A bill passed in the Senate and the House two weeks ago, without opposition, ends the federal guarantee of a 9.5 percent rate of return to student loan lenders. Officials estimate $285 million in savings, which would provide forgiveness for student loans for math, science and special education teachers in underprivileged schools.

Congress passed the original legislation allowing the 9.5 percent return rate about 20 years ago to subsidize lenders when interest rates were higher, said Jim Manley, press secretary for Sen. Edward M. Kennedy (D-Mass). Today, most students pay interest rates of about 3.5 percent on their loans.

In 1993, legislation passed to try to phase out the government subsidy to lenders, but some lenders found loopholes in the legislation to continue to receive federal funds, officials said.

Robert Shireman, director of the Institute for College and Academic Success, said lenders may no longer use “cloning,” or giving loans tax exempt status just long enough to qualify for the subsidy.

“Rather than being squandered, these funds will now provide an important recruiting tool for districts in need of more teachers, reward teachers who commit to underserved populations and better prepare students in those classrooms for success in college or other pursuits,” said Sen. Judd Gregg (R-NH), chairman of the Senate Committee on Health, Education, Labor and Pensions, in a press release.

However, Democrats and student loan advocates said they do not think the new legislation is sufficient. Shireman said the bill still allows “recycling” loans to extend their lives.

“It’s absolutely ridiculous,” he said. “There’s no way Congress intended for this in the 1993 law.”

Manley said that Kennedy would like to permanently end the loophole, which allows lenders when the legislation expires next year.

“Some lenders are exploiting a loophole in the law that is providing them hundreds of millions of dollars that could help students reduce student loans,” Manley said.

Shireman said he estimates a more permanent and complete solution would save taxpayers $2 to 3 billion. With the new legislation, taxpayers are paying $240 million per quarter.

He added that he believes the legislation is not more complete because some not-for-profit organizations benefit from the subsidy, but a bill could have been tailored specifically for those groups.

“I think on the issue of it being permanent, they can come back to it and take credit again for it next year,” Shireman said.

Despite the opposition, officials said many Republicans are pleased with the bill in its current state.

“President Bush was one of the first to propose ending the subsidies as part of his FY 2005 budget proposal,” said Stephanie Babyak, a spokesperson for Secretary of Education Rod Paige, in an e-mail.
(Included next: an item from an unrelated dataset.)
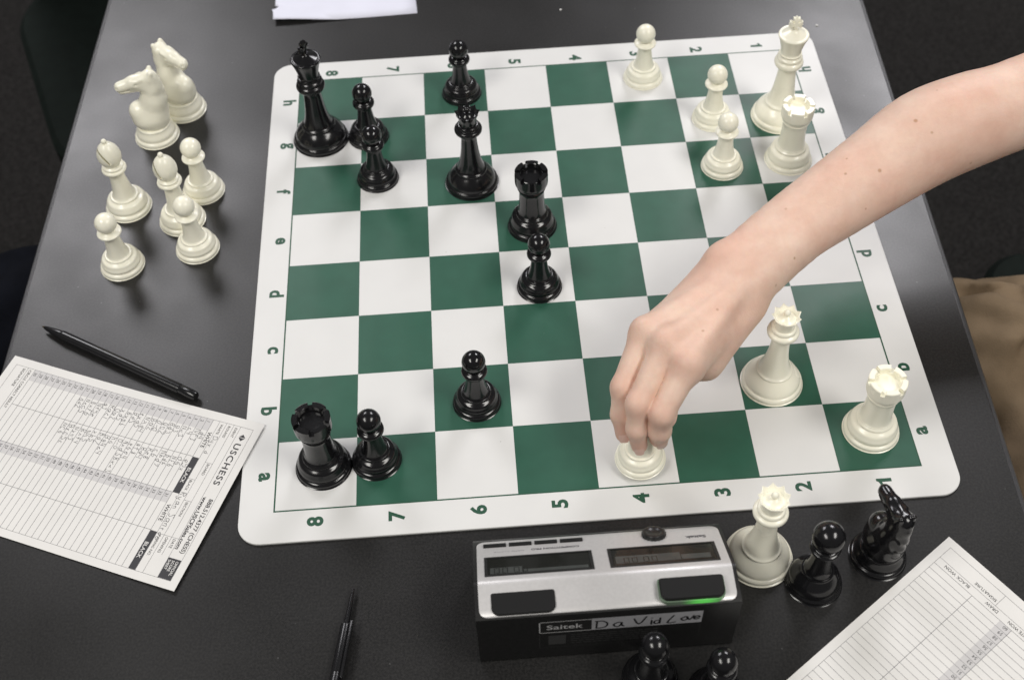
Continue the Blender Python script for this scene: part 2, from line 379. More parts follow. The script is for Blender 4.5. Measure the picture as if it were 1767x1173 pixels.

In a press release, Paige said the legislation “was the right-and only-way to go to immediately address the problem.”

“The legislation not only closes the loophole but also wisely directs the savings to the nation’s classrooms to help ensure that every child in America is taught by a highly qualified teacher, because we know teachers are the key to increased student achievement,” he said. “I stand ready to have the U.S. Department of Education implement this legislative remedy as expeditiously as possible.”